What are We Doing Here?

So let's say we've chosen a spiritual path as laid out in one of the world's great religions. We pray and meditate; we fast and study; we try our utmost to live an ethical life. So what are we trying to achieve?

The strict monotheists, Jews and Muslims, have a program of religious law that reveals to us how God wants us to live. The purpose in this is not, as Christians often assert, to make man righteous in God's eyes, but so that we can strive to live according to His will. Such laws are a mercy from God, and are for our sake. One Baha'i prayer states it this way: "Praise be unto Thee, O our God,that Thou hast sent down unto us that which draweth us nigh unto Thee." In other words, God has given us the instructions necessary for us to have a relationship with Him, which is our spiritual goal. We obey these laws out of love and gratitude towards the One who has created us. In fact, the Arabic word for unbelief "kuffir", which is used in Islamic literature, has overtones of not just lack of faith, but outright ingratitude.

In Hinduism and Buddhism the goal is somewhat more complex: One can only escape the endless wheel of desire and rebirth by ridding ourselves of all attachment to this world and quenching the ever-demanding ego. Hinduism lays out four basic paths through which this can be achieved: through devotion, through mental training, through selfless action, and through meditation. The path one chooses depends upon what kind of person one is. An intellectual type would choose jnana yoga, or mental training. Most ordinary people do best with devotion, or bakhti yoga. But whatever path is chosen, the essential goal remains the same: the quenching of the self and the recognition that our own soul is but a part of God Himself. This is often a hard pill for western monotheists to swallow, but it might be well to remember that mystics in all religions say essentially the same thing - the Sufis in Islam, for example.

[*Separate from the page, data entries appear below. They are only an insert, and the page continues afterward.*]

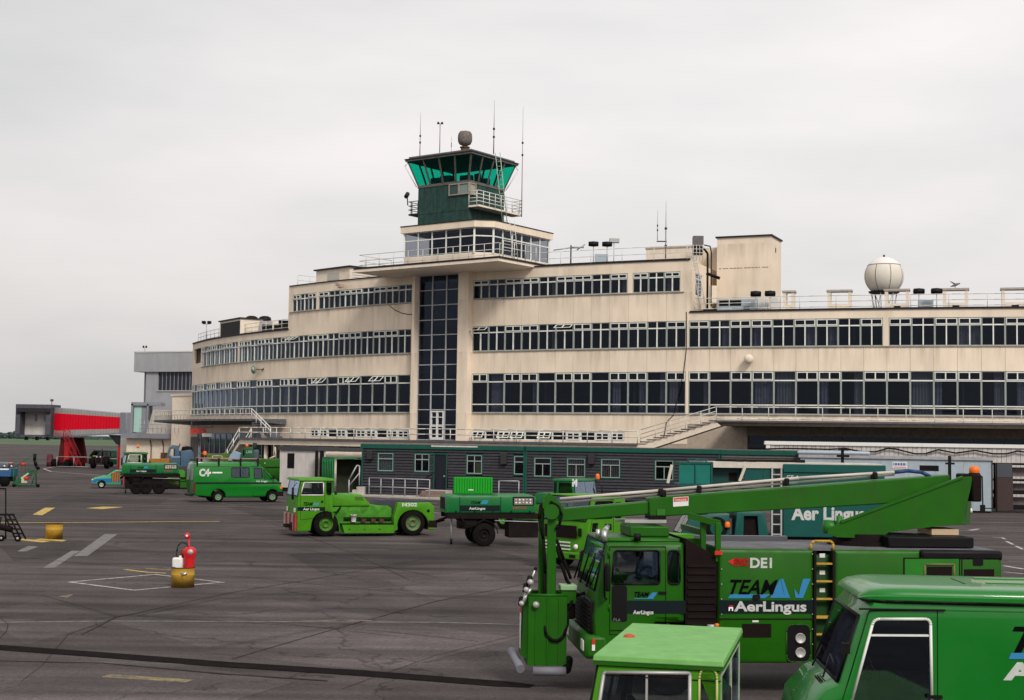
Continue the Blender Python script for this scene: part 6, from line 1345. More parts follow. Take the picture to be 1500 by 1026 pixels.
xf, zr = O_[0][0], O_[0][1]; xb_ = O_[1][0]
zbox(T, 'cab_floor', CHASS, xb_ + .05, xf + .1, -1.0, 1.0, .95, 1.05); seat(T, xb_ + .55, .55, 1.25); seat(T, xb_ + .55, -.55, 1.25); steering(T, xf - .35, .5, 1.85); zbox(T, 'dashboard', BLKP, xf - .2, xf + .12, -1.0, 1.0, 1.35, 1.78)
loop(T, [S(893, 801), S(975, 801), S(975, 914), S(962, 914), S(948, 930), S(893, 930)], HW + .0, .006, CHASS, 'door_seam')
sp(T, rnd([S(896, 858), S(918.5, 858), S(918.5, 911), S(896, 911)], .05), HW + .001, BLKP, 'lower_door_window'); sp(T, [S(919, 880), S(1004, 880), S(1004, 899), S(919, 899)], HW + .001, BAND, 'stripe')
sp(T, [S(893, 923), S(945, 923), S(945, 924.5), S(893, 924.5)], HW + .001, CHASS, 'body_seam')
sidetext(T, S, 'TEAM', 929, 874, 22, 7, HW + .008, LETK, shear=.35, bold=.004); sidetext(T, S, 'AerLingus', 927, 899.5, 30, 5.5, HW + .010, LETW, bold=.004); sidetext(T, S, 'FL6', 898.5, 910, 10, 4.5, HW + .010, GALV)
sp(T, [S(929, 876.5), S(948, 876.5), S(956, 868), S(963, 868), S(957, 876.5), S(957, 877.5), S(929, 877.5)], HW + .002, LETB, 'logo_stripe')
for px, py in ((969, 868),): a_ = S(px, py); MB().box(a_[0] - .08, a_[0] + .05, HW + .004, HW + .03, a_[1] - .02, a_[1] + .015).build('door_handle', BLKP, T)
for py in (812, 890): a_ = S(892, py); MB().bar((a_[0], HW + .012, a_[1] - .05), (a_[0], HW + .012, a_[1] + .05), .015).build('hinge', GRN, T)
# mirrors, wipers, grille and bumper
q = MB(); q.tube([Vector((xf + .12, HW - .02, zr - .12)), Vector((xf + .08, HW + .2, zr - .18)), Vector((xf + .06, HW + .2, zr - .85)), Vector((xf - .0, HW, zr - .9))], .016); q.build('mirror_arm', BLKP, T)
zbox(T, 'mirror', BLKP, xf - .02, xf + .06, HW + .1, HW + .32, zr - .75, zr - .3, .03); zbox(T, 'mirror', BLKP, xf - .02, xf + .1, -HW - .32, -HW - .1, zr - .75, zr - .3, .03)
xg = S(869, 906)[0]; zg1, zg0 = S(872, 882)[1], S(872, 929)[1]
zbox(T, 'grille', BLKP, xg - .12, xg + .035, -HW + .12, HW - .1, zg0, zg1, .03)
for k in range(7): zbox(T, 'grille_bar', CHASS, xg + .036, xg + .06, -HW + .16, HW - .14, zg0 + .03 + k * (zg1 - zg0 - .06) / 7, zg0 + .07 + k * (zg1 - zg0 - .06) / 7)
zb1, zb0 = S(872, 931)[1], S(872, 966)[1]; zbox(T, 'bumper', GRN, xg - .25, xg + .14, -HW - .01, HW + .015, zb0, zb1, .07)
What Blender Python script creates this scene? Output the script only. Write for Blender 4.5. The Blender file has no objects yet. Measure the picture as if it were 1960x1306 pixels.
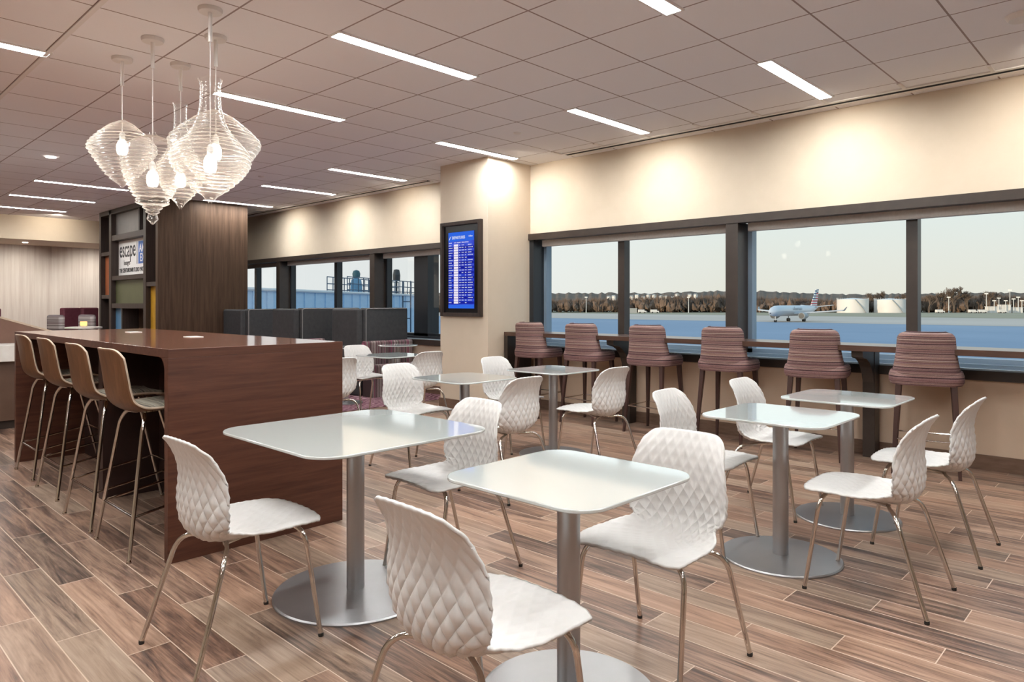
import bpy, math, random
from mathutils import Vector, Matrix

R = math.radians
PI = math.pi
rnd = random.Random(7)
scene = bpy.context.scene
COL = scene.collection

# ------------------------------------------------------------------ camera, sky, exposure
CAM_H = 1.32
YAW = R(43.7)
cam_data = bpy.data.cameras.new('camera')
cam_data.sensor_width = 36.0
cam_data.lens = 36.0 * 1339.0 / 1960.0
cam_data.shift_y = -71.0 / 1960.0
cam_data.clip_start = 0.05
cam_data.clip_end = 6000
cam = bpy.data.objects.new('camera', cam_data)
cam.location = (0, 0, CAM_H)
cam.rotation_euler = (PI / 2, 0, YAW)
COL.objects.link(cam)
scene.camera = cam

scene.view_settings.view_transform = 'Standard'
scene.view_settings.look = 'None'
scene.view_settings.gamma = 1.0
scene.view_settings.use_curve_mapping = False
scene.view_settings.exposure = 0.20
scene.cycles.max_bounces = 10
scene.cycles.diffuse_bounces = 5
scene.cycles.glossy_bounces = 5
scene.cycles.transmission_bounces = 6
scene.cycles.transparent_max_bounces = 24
scene.cycles.sample_clamp_indirect = 6.0
scene.cycles.caustics_reflective = False
scene.cycles.caustics_refractive = False

world = bpy.data.worlds.new('evening_sky')
scene.world = world
world.use_nodes = True
wn = world.node_tree.nodes
wl = world.node_tree.links
wn.clear()
w_out = wn.new('ShaderNodeOutputWorld')
w_bg = wn.new('ShaderNodeBackground')
w_tc = wn.new('ShaderNodeTexCoord')
w_sep = wn.new('ShaderNodeSeparateXYZ')
w_ramp = wn.new('ShaderNodeValToRGB')
e = w_ramp.color_ramp.elements
e[0].position = 0.0
e[0].color = (0.70, 0.67, 0.60, 1)
e[1].position = 1.0
e[1].color = (0.34, 0.55, 0.80, 1)
for p, c in ((0.06, (0.70, 0.70, 0.655)), (0.14, (0.67, 0.735, 0.735)), (0.28, (0.58, 0.72, 0.77)), (0.5, (0.5, 0.70, 0.86))):
    x = w_ramp.color_ramp.elements.new(p)
    x.color = (*c, 1)
wl.new(w_tc.outputs['Generated'], w_sep.inputs[0])
# a paler glow of the sky towards the sunset side (-X)
w_m = wn.new('ShaderNodeMapRange')
w_m.inputs['From Min'].default_value = -0.45
w_m.inputs['From Max'].default_value = -0.85
w_mix = wn.new('ShaderNodeMix')
w_mix.data_type = 'RGBA'
w_mix.inputs['B'].default_value = (0.78, 0.79, 0.80, 1)
wl.new(w_sep.outputs['Z'], w_ramp.inputs[0])
wl.new(w_sep.outputs['X'], w_m.inputs['Value'])
wl.new(w_m.outputs[0], w_mix.inputs['Factor'])
wl.new(w_ramp.outputs[0], w_mix.inputs['A'])
wl.new(w_mix.outputs['Result'], w_bg.inputs['Color'])
w_bg.inputs['Strength'].default_value = 1.04
wl.new(w_bg.outputs[0], w_out.inputs[0])

sun_d = bpy.data.lights.new('low_sun', 'SUN')
sun_d.energy = 2.6
sun_d.color = (1.0, 0.80, 0.58)
sun_d.angle = R(2)
sun = bpy.data.objects.new('low_sun', sun_d)
sun.rotation_euler = Vector((0.25, 1.0, -0.045)).to_track_quat('-Z', 'Y').to_euler()
COL.objects.link(sun)

LIGHT_STRENGTH = 72.0      # linear ceiling lights
BULB_STRENGTH = 26.0

# ------------------------------------------------------------------ materials
MATS = {}


def principled(name, color=(0.8, 0.8, 0.8), rough=0.5, metal=0.0, spec=None, coat=0.0):
    m = bpy.data.materials.new(name)
    m.use_nodes = True
    b = m.node_tree.nodes['Principled BSDF']
    b.inputs['Base Color'].default_value = (*color, 1)
    b.inputs['Roughness'].default_value = rough
    b.inputs['Metallic'].default_value = metal
    if spec is not None:
        b.inputs['Specular IOR Level'].default_value = spec
    if coat:
        b.inputs['Coat Weight'].default_value = coat
        b.inputs['Coat Roughness'].default_value = 0.08
    MATS[name] = m
    return m, m.node_tree.nodes, m.node_tree.links, b


def math_node(n, l, op, a, b=None):
    x = n.new('ShaderNodeMath')
    x.operation = op
    for i, v in enumerate((a, b)):
        if v is None:
            continue
        if isinstance(v, (int, float)):
            x.inputs[i].default_value = v
        else:
            l.new(v, x.inputs[i])
    return x.outputs[0]


def ramp(n, l, src, stops, interp='LINEAR'):
    r = n.new('ShaderNodeValToRGB')
    r.color_ramp.interpolation = interp
    el = r.color_ramp.elements
    el[0].position = stops[0][0]
    el[0].color = (*stops[0][1], 1)
    el[1].position = stops[-1][0]
    el[1].color = (*stops[-1][1], 1)
    for p, c in stops[1:-1]:
        k = el.new(p)
        k.color = (*c, 1)
    l.new(src, r.inputs[0])
    return r.outputs[0]


def noise(n, l, scale, vec=None, detail=3, rough=0.5, dist=0.0):
    t = n.new('ShaderNodeTexNoise')
    t.inputs['Scale'].default_value = scale
    t.inputs['Detail'].default_value = detail
    t.inputs['Roughness'].default_value = rough
    t.inputs['Distortion'].default_value = dist
    if vec is not None:
        l.new(vec, t.inputs['Vector'])
    return t.outputs['Fac']


def mapped(n, l, scale=(1, 1, 1), loc=(0, 0, 0), kind='Object'):
    tc = n.new('ShaderNodeTexCoord')
    mp = n.new('ShaderNodeMapping')
    mp.inputs['Scale'].default_value = scale
    mp.inputs['Location'].default_value = loc
    l.new(tc.outputs[kind], mp.inputs[0])
    return mp.outputs[0]


def add_bump(n, l, b, src, strength=0.2, dist=0.01):
    k = n.new('ShaderNodeBump')
    k.inputs['Strength'].default_value = strength
    k.inputs['Distance'].default_value = dist
    l.new(src, k.inputs['Height'])
    l.new(k.outputs[0], b.inputs['Normal'])


def noisy(name, c1, c2, rough=0.5, scale=4, stretch=(1, 1, 1), metal=0.0, bump=0.0, spec=None, coat=0.0, detail=4):
    m, n, l, b = principled(name, c1, rough, metal, spec, coat)
    v = mapped(n, l, stretch)
    f = noise(n, l, scale, v, detail, 0.6)
    l.new(ramp(n, l, f, [(0.3, c1), (0.7, c2)]), b.inputs['Base Color'])
    if bump:
        add_bump(n, l, b, f, bump)
    return m


def emission(name, color, strength):
    m = bpy.data.materials.new(name)
    m.use_nodes = True
    n = m.node_tree.nodes
    n.clear()
    o = n.new('ShaderNodeOutputMaterial')
    s = n.new('ShaderNodeEmission')
    s.inputs[0].default_value = (*color, 1)
    s.inputs[1].default_value = strength
    m.node_tree.links.new(s.outputs[0], o.inputs[0])
    MATS[name] = m
    return m


def wood(name, dark, light, axis='X', rough=0.4, scale=1.0, spec=0.4, coat=0.0):
    m, n, l, b = principled(name, dark, rough, 0, spec, coat)
    st = {'X': (1.2, 22, 22), 'Y': (22, 1.2, 22), 'Z': (22, 22, 1.2)}[axis]
    v = mapped(n, l, tuple(k * scale for k in st))
    f = noise(n, l, 3.0, v, 6, 0.65, 0.6)
    l.new(ramp(n, l, f, [(0.30, dark), (0.70, light)]), b.inputs['Base Color'])
    add_bump(n, l, b, f, 0.08, 0.004)
    return m


# floor of wood-look plank tiles: 0.156 m rows along X, 0.945 m long, each row shifted by a third
def floor_material():
    m, n, l, b = principled('plank_tile', (0.3, 0.2, 0.14), 0.34, 0, 0.45)
    tc = n.new('ShaderNodeTexCoord')
    sp = n.new('ShaderNodeSeparateXYZ')
    l.new(tc.outputs['Object'], sp.inputs[0])
    ry = math_node(n, l, 'DIVIDE', math_node(n, l, 'SUBTRACT', sp.outputs['Y'], 0.588), 0.156)
    row = math_node(n, l, 'FLOOR', ry)
    fy = math_node(n, l, 'FRACT', ry)
    xs = math_node(n, l, 'SUBTRACT', math_node(n, l, 'ADD', sp.outputs['X'], 3.485), math_node(n, l, 'MULTIPLY', row, 0.315))
    rx = math_node(n, l, 'DIVIDE', xs, 0.945)
    colx = math_node(n, l, 'FLOOR', rx)
    fx = math_node(n, l, 'FRACT', rx)
    cb = n.new('ShaderNodeCombineXYZ')
    l.new(row, cb.inputs[0])
    l.new(colx, cb.inputs[1])
    wnz = n.new('ShaderNodeTexWhiteNoise')
    wnz.noise_dimensions = '2D'
    l.new(cb.outputs[0], wnz.inputs['Vector'])
    # grain in the plank's own frame
    gv = n.new('ShaderNodeCombineXYZ')
    l.new(math_node(n, l, 'MULTIPLY', sp.outputs['X'], 1.5), gv.inputs[0])
    l.new(math_node(n, l, 'MULTIPLY', sp.outputs['Y'], 16.0), gv.inputs[1])
    l.new(math_node(n, l, 'MULTIPLY', wnz.outputs['Value'], 40.0), gv.inputs[2])
    g1 = noise(n, l, 1.0, gv.outputs[0], 6, 0.62, 1.1)
    gv2 = n.new('ShaderNodeCombineXYZ')
    l.new(math_node(n, l, 'MULTIPLY', sp.outputs['X'], 4.0), gv2.inputs[0])
    l.new(math_node(n, l, 'MULTIPLY', sp.outputs['Y'], 110.0), gv2.inputs[1])
    l.new(math_node(n, l, 'MULTIPLY', wnz.outputs['Value'], 40.0), gv2.inputs[2])
    g2 = noise(n, l, 1.0, gv2.outputs[0], 4, 0.6, 0.4)
    mixv = math_node(n, l, 'ADD', math_node(n, l, 'MULTIPLY', g1, 0.66), math_node(n, l, 'MULTIPLY', g2, 0.34))
    mixv = math_node(n, l, 'ADD', mixv, math_node(n, l, 'MULTIPLY', math_node(n, l, 'SUBTRACT', wnz.outputs['Value'], 0.5), 0.16))
    base = ramp(n, l, mixv, [(0.30, (0.050, 0.034, 0.028)), (0.41, (0.140, 0.090, 0.067)), (0.50, (0.262, 0.172, 0.123)),
                             (0.60, (0.365, 0.252, 0.182)), (0.74, (0.46, 0.34, 0.26))])
    # a hue drift between grey-brown and reddish planks
    hue = n.new('ShaderNodeMix')
    hue.data_type = 'RGBA'
    hue.blend_type = 'MULTIPLY'
    hue.inputs['Factor'].default_value = 0.8
    l.new(base, hue.inputs['A'])
    l.new(ramp(n, l, wnz.outputs['Color'], [(0.2, (1.05, 0.97, 0.97)), (0.5, (1.1, 0.93, 0.88)), (0.8, (0.92, 0.95, 0.97))]), hue.inputs['B'])
    # grout
    ey = math_node(n, l, 'LESS_THAN', math_node(n, l, 'MINIMUM', fy, math_node(n, l, 'SUBTRACT', 1.0, fy)), 0.014)
    ex = math_node(n, l, 'LESS_THAN', math_node(n, l, 'MINIMUM', fx, math_node(n, l, 'SUBTRACT', 1.0, fx)), 0.0022)
    gr = math_node(n, l, 'MAXIMUM', ex, ey)
    mx = n.new('ShaderNodeMix')
    mx.data_type = 'RGBA'
    l.new(gr, mx.inputs['Factor'])
    l.new(hue.outputs['Result'], mx.inputs['A'])
    mx.inputs['B'].default_value = (0.58, 0.45, 0.36, 1)
    l.new(mx.outputs['Result'], b.inputs['Base Color'])
    l.new(math_node(n, l, 'ADD', math_node(n, l, 'MULTIPLY', g2, 0.2), 0.27), b.inputs['Roughness'])
    add_bump(n, l, b, math_node(n, l, 'SUBTRACT', g2, math_node(n, l, 'MULTIPLY', gr, 1.5)), 0.12, 0.003)
    return m


def ceiling_material():
    m, n, l, b = principled('ceiling_tile', (0.7, 0.66, 0.65), 0.85, 0, 0.2)
    tc = n.new('ShaderNodeTexCoord')
    sp = n.new('ShaderNodeSeparateXYZ')
    l.new(tc.outputs['Object'], sp.inputs[0])
    rx = math_node(n, l, 'DIVIDE', math_node(n, l, 'ADD', sp.outputs['X'], 4.055), 0.606)
    ry = math_node(n, l, 'DIVIDE', math_node(n, l, 'SUBTRACT', sp.outputs['Y'], 2.505), 0.61)
    fx = math_node(n, l, 'FRACT', rx)
    fy = math_node(n, l, 'FRACT', ry)
    ex = math_node(n, l, 'LESS_THAN', math_node(n, l, 'MINIMUM', fx, math_node(n, l, 'SUBTRACT', 1.0, fx)), 0.010)
    ey = math_node(n, l, 'LESS_THAN', math_node(n, l, 'MINIMUM', fy, math_node(n, l, 'SUBTRACT', 1.0, fy)), 0.010)
    gr = math_node(n, l, 'MAXIMUM', ex, ey)
    mx = n.new('ShaderNodeMix')
    mx.data_type = 'RGBA'
    l.new(gr, mx.inputs['Factor'])
    nz = noise(n, l, 260, tc.outputs['Object'], 2)
    l.new(ramp(n, l, nz, [(0.3, (0.885, 0.875, 0.90)), (0.7, (0.91, 0.90, 0.925))]), mx.inputs['A'])
    mx.inputs['B'].default_value = (0.36, 0.29, 0.28, 1)
    l.new(mx.outputs['Result'], b.inputs['Base Color'])
    add_bump(n, l, b, math_node(n, l, 'SUBTRACT', 1.0, gr), 0.5, 0.01)
    return m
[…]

Buddha's Eightfold Path is a combination of faith, ethics, and mental discipline through which the disciple attempts to quench his cravings and attain Nirvana. The eight steps are: right views, right intent, right speech, right action, right livelihood, right effort, right mindfulness, and right concentration. The concept of "mindfulness" is an especially important one. A person may not always be in harmony with the Universe, but at the very least one should be aware that one is not. Beginning Buddhist exercises ask a person simply to be aware of simple acts like breathing, eating, or walking. We spend so much of our lives doing things in a mindless and automatic way. Buddha simply suggests that we start paying attention to where we are and what we're doing.

Christians, especially Protestants, tend to be deeply suspicious both of religious law and the mystic's quest to detach himself from this world. Salvation comes, first of all, through faith in Jesus, and not through works, "lest" as St. Paul says "any man should boast." Salvation comes only through belief in the sacrifice and resurrection of the Son of God. Period. However, after one has had this conversion experience, the process of "sanctification" begins. To quote Paul again "It is no longer I, but Christ liveth in me." That is, as Christ takes over one's life, one no longer is the slave of sin, but freed from the need to commit it.